Mengapa kita tiba-tiba sebaliknya merasa sedih dengan sebuah kejadian, kehilangan, atau sekadar kabar buruk?
Kenapa hidup kita seperti dikendalikan sebuah benda yang disebut hati?”

Dongeng yang sebenarnya adalah usaha terakhir Ayah Dam untuk menyatukan hatinya yang masih terluka karena kehilangan Ibunda.

Kebahagiaan sesungguhnya adalah tentang bagaimana kita mengelola sumbernya, yang adalah hati.

Seperti biasa, Tere Liye semacam satu frekuensi dengan saya yang melankolis. Hehehe. Jadi, selalu berhasil bikin saya mengusap air mata haru. Novel ini pun demikian adanya. Ringan, mudah dipahami dan mudah pula ditebak. Banyak nilai yang dapat diambil dari novel yang diterbitkan oleh Gramedia ini. Relasi Ayah dan Anak yang dinamis, nilai-nilai kejujuran, kerja keras dan kesahajaan adalah beberapa yang saya rasa banyak ditonjolkan di dalamnya.

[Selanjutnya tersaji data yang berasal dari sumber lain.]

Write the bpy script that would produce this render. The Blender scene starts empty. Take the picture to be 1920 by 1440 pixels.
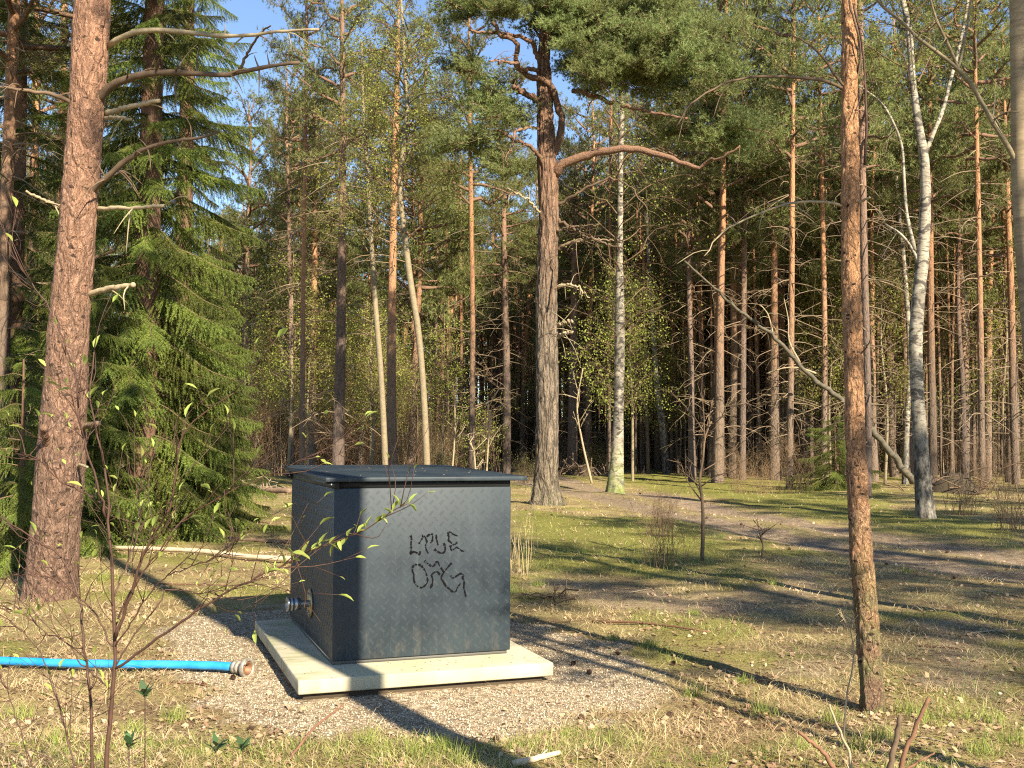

Namun demikian, bagi saya, sosok Ayah Dam yang digambarkan sebagai pria menyenangkan yang dicintai semua orang, masih menyisakan misteri besar. Saya pikir akhir novel akan membuka semua lapis demi lapis realita dongeng Ayah Dam, akan tetapi saya menutup novel dengan perasaan kentang alias kena tanggung.